◆ Task to complete ◆
Among the entries that follow, tally the lines with the string "this". Give no more than the number.

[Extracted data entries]
################

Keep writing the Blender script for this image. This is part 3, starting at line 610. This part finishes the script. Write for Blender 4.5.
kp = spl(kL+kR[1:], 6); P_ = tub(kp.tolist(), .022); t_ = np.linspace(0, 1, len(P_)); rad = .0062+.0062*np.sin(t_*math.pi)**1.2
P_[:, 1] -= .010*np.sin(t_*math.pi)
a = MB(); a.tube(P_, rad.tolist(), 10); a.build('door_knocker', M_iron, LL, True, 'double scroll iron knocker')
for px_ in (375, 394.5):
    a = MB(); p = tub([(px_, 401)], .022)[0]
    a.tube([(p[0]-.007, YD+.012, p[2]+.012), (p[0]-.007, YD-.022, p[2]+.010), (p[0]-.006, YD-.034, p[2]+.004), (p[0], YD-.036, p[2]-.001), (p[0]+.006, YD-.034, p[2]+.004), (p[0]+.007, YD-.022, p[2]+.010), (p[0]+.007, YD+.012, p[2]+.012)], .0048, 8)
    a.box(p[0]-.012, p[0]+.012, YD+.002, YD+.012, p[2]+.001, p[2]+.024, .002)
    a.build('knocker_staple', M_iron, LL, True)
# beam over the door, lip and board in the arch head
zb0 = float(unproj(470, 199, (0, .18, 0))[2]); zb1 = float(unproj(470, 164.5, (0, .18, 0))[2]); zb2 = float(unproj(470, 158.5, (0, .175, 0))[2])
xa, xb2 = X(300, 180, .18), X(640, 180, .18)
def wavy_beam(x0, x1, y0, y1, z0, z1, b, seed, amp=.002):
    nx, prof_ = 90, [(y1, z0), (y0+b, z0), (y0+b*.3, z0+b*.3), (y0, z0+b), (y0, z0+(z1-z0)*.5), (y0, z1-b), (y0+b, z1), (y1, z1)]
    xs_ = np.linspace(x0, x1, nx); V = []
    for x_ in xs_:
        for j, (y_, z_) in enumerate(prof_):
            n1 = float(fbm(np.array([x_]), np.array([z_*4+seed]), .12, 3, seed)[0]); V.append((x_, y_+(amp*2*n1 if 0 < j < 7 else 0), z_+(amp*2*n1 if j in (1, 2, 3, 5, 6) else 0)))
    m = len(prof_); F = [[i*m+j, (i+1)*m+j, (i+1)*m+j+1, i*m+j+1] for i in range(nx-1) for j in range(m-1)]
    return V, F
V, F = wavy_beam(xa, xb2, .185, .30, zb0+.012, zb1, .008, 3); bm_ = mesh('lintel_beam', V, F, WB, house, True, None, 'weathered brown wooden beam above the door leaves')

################

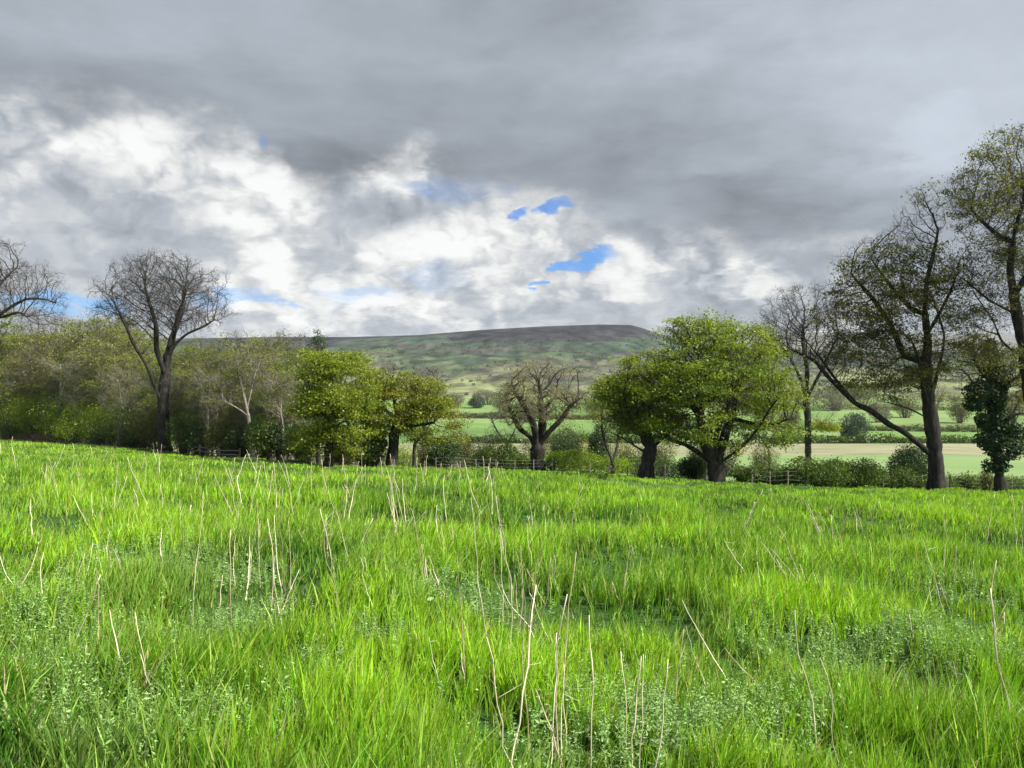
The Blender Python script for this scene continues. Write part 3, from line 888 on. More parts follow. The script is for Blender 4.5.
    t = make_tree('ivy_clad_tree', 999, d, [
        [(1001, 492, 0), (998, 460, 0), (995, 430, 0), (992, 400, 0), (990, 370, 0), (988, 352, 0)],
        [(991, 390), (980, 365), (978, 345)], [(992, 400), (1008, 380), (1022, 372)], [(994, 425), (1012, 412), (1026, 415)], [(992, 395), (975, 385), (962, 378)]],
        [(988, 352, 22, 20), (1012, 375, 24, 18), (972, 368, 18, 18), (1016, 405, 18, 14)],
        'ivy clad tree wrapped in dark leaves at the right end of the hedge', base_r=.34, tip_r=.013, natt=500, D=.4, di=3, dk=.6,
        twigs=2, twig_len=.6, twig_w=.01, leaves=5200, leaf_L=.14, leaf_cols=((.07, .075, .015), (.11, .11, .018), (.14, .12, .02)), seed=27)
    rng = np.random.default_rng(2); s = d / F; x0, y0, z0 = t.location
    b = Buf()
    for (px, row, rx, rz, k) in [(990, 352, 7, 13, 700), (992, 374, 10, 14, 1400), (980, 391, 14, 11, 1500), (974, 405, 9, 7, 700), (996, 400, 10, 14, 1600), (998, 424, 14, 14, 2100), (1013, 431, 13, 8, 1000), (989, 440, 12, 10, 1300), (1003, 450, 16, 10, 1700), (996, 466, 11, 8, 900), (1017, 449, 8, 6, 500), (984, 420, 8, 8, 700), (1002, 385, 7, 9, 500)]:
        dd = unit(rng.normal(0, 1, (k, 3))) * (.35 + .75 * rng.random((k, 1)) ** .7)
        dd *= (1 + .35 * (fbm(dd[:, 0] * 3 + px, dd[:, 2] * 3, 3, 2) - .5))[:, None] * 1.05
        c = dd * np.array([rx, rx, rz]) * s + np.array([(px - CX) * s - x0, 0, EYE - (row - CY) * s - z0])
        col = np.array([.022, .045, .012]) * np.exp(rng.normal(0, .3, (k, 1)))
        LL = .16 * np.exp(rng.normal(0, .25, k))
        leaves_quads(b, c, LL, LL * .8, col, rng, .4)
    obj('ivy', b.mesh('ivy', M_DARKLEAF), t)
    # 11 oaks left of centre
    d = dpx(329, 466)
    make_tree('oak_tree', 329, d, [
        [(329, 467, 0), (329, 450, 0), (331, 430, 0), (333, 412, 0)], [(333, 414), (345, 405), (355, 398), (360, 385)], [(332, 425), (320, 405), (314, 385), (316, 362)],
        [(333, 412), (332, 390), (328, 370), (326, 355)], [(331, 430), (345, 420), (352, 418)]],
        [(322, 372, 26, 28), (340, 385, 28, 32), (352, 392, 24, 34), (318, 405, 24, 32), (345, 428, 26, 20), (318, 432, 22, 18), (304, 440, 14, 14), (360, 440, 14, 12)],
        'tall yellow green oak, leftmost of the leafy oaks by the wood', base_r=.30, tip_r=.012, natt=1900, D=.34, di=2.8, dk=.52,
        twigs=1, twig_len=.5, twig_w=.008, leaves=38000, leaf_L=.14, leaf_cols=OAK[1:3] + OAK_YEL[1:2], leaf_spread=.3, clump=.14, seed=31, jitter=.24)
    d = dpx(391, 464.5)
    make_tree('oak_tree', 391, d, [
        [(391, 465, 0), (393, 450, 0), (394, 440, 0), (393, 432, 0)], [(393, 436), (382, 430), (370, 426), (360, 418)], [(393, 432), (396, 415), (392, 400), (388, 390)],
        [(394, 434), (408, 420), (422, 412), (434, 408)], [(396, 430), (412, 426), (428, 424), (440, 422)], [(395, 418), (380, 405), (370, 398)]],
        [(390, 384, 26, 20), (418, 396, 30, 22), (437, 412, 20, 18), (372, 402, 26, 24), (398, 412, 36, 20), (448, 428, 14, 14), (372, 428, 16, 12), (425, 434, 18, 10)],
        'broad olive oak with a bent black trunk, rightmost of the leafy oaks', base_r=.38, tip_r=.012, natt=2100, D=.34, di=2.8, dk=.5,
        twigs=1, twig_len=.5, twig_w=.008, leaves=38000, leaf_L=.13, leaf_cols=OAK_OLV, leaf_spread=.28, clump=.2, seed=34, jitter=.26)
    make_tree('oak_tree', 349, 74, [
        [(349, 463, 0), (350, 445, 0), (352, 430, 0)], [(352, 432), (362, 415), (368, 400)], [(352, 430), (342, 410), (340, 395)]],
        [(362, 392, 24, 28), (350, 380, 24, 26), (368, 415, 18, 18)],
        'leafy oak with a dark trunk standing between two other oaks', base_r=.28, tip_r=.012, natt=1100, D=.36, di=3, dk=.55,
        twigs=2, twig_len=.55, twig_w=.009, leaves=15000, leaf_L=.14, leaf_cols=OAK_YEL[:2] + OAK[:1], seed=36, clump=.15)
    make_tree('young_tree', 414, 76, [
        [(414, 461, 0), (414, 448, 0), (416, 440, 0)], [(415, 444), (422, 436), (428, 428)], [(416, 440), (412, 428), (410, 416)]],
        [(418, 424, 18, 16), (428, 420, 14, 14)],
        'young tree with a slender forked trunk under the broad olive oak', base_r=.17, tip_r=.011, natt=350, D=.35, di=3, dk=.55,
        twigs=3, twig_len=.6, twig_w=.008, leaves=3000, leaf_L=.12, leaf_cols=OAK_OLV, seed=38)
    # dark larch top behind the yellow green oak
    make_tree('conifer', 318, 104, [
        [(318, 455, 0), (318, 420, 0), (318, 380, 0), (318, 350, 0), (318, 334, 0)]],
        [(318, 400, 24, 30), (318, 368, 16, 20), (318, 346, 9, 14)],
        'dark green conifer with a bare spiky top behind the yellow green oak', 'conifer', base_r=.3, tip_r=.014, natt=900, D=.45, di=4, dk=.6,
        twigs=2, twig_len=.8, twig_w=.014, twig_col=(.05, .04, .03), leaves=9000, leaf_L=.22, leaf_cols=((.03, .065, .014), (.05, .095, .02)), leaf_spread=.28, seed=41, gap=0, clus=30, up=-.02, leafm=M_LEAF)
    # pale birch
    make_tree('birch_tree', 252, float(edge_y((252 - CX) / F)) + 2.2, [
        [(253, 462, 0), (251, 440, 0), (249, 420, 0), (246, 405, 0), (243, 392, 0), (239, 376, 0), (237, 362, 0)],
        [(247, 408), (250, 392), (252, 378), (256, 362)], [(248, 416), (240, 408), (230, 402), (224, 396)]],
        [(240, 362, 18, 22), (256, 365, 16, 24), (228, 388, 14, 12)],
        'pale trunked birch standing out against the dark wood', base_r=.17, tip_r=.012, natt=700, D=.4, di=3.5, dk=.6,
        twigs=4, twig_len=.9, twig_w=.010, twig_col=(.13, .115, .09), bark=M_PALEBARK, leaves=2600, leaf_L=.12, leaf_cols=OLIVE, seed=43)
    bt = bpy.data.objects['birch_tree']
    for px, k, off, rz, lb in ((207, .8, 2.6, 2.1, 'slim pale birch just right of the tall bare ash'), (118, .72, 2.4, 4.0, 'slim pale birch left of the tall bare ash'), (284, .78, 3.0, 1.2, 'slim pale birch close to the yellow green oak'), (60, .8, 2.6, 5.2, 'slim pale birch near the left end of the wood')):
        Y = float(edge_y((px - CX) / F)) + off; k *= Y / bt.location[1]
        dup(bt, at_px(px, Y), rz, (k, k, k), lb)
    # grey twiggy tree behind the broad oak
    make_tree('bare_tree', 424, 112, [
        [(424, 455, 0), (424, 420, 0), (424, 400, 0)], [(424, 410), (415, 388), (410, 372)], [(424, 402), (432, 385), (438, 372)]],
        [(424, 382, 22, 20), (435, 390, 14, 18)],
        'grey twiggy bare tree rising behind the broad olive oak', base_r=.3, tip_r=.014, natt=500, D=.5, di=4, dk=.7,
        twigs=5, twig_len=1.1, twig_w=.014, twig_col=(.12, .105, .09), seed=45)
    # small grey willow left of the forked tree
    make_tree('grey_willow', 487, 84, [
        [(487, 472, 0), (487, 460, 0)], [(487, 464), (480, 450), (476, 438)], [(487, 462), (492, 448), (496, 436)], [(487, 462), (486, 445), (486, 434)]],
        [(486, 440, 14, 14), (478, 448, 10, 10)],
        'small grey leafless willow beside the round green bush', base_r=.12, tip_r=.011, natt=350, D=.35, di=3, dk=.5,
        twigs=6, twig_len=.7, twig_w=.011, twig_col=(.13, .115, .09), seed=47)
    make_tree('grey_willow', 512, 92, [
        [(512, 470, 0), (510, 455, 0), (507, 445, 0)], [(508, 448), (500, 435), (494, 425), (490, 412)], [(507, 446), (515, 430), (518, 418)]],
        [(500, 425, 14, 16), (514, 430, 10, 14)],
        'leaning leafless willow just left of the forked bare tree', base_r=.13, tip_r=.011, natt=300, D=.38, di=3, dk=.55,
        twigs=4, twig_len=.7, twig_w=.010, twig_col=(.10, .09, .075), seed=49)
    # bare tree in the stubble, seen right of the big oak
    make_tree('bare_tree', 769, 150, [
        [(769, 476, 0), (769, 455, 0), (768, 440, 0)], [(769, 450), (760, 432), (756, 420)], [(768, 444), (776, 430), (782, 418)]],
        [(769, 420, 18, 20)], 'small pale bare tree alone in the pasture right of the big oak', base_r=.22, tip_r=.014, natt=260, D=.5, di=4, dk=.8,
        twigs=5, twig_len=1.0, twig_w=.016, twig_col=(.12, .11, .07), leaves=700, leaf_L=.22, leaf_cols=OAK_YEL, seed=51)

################

◆ Reply to the task ◆
2